Kliph Nesteroff: She apparently hated doing the show. She never really did the TV program.


Will Jordan: Her readings are perfect. She got screams. She was excellent. For a non-professional she was excellent. They were all pretty good. There was Phil Harris. Phil Harris, like Pearl Bailey, was influenced by the real great Black guy, Bert Williams. The real one. That's where Pearl Bailey got it from. Another amazing guy. He had records and he made [film] shorts. Two completely separate talents. He was great on records and he was great in pantomime. Bert Williams. They said he was an unhappy guy. Eddie Cantor said he was funnier and more talented than all of them.


Kliph Nesteroff: Right.

Will Jordan: Even WC Fields, who was reluctant to give praise, said he was the greatest. He was so light he had to put on the blackface. You listen to that phrasing, "I ain't done nut-tin for no-bah-dee." That's very close to Pearl Bailey and very close to Phil Harris. That's What I Like About the South is very, very close.

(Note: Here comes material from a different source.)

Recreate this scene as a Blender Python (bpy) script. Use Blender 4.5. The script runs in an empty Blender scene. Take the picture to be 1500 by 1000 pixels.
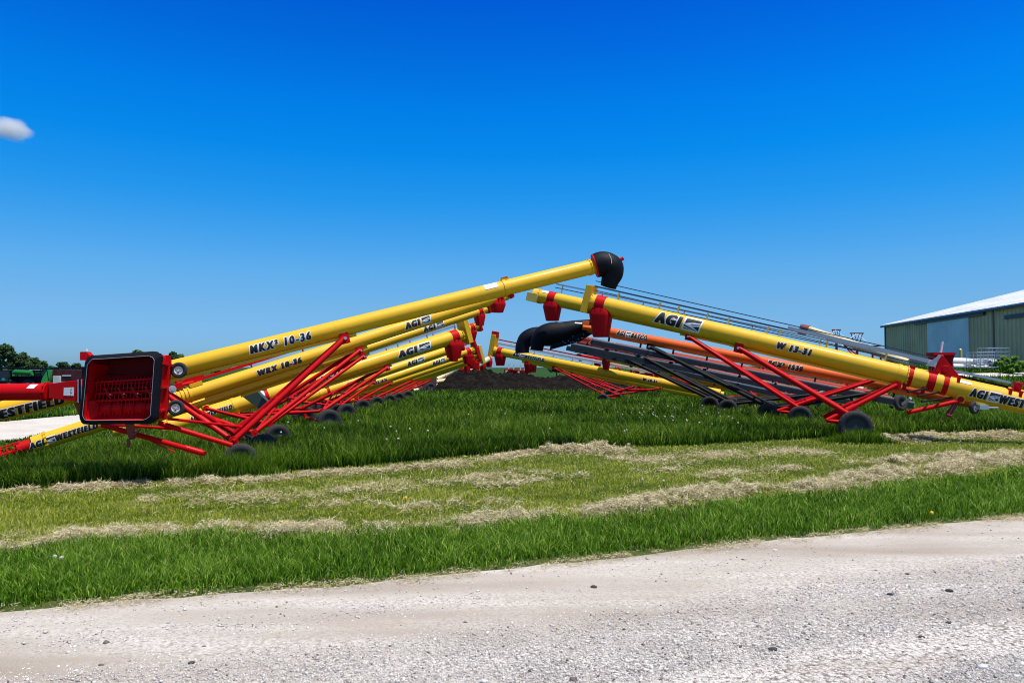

Kliph Nesteroff: Bert Williams is another of those people where you hear the stories, "The greatest I ever saw on a stage." But we'll never be able to confirm it.


Will Jordan: In one book about Bert Williams they say he entered a contest. He entered a Bert Williams [look-a-like] contest and he lost. He came in third. In Chaplin's son's book he says Chaplin entered a Chaplin [look-a-like] contest and came in third. On Joe Franklin's show, when Bing Crosby was on, he said he entered a Bing Crosby contest and he came in third. I wonder why these guys always came in third. In the Bert Williams book, the Black woman who wrote it - she was angry at Bert Williams for doing that. She said he had no right to go out and pretend. [He] deserved bombing. I thought it was an extremely interesting analysis. I like that opinion. Of course, the Blacks are so highly charged that... you're not Black are you?


Kliph Nesteroff: (uncomfortable silence)

Will Jordan: Anyway, the thing is (coughs)... he must have been great. Here in New York they had a guy that was doing a tribute to Bert Williams and he was screaming. This little short guy with a bald head screaming and I'm saying, "What are you talking about?" He's screaming? Bert Williams underplayed like crazy! You listen to the records and everything is so underplayed.


Kliph Nesteroff: Well, Will, I gotta let you go... I need to go to sleep...

Will Jordan: Yeah, me too. Okay, Kliph! Thank you. You've made me feel great! You've made me make up for all the shows I didn't do in the past few years.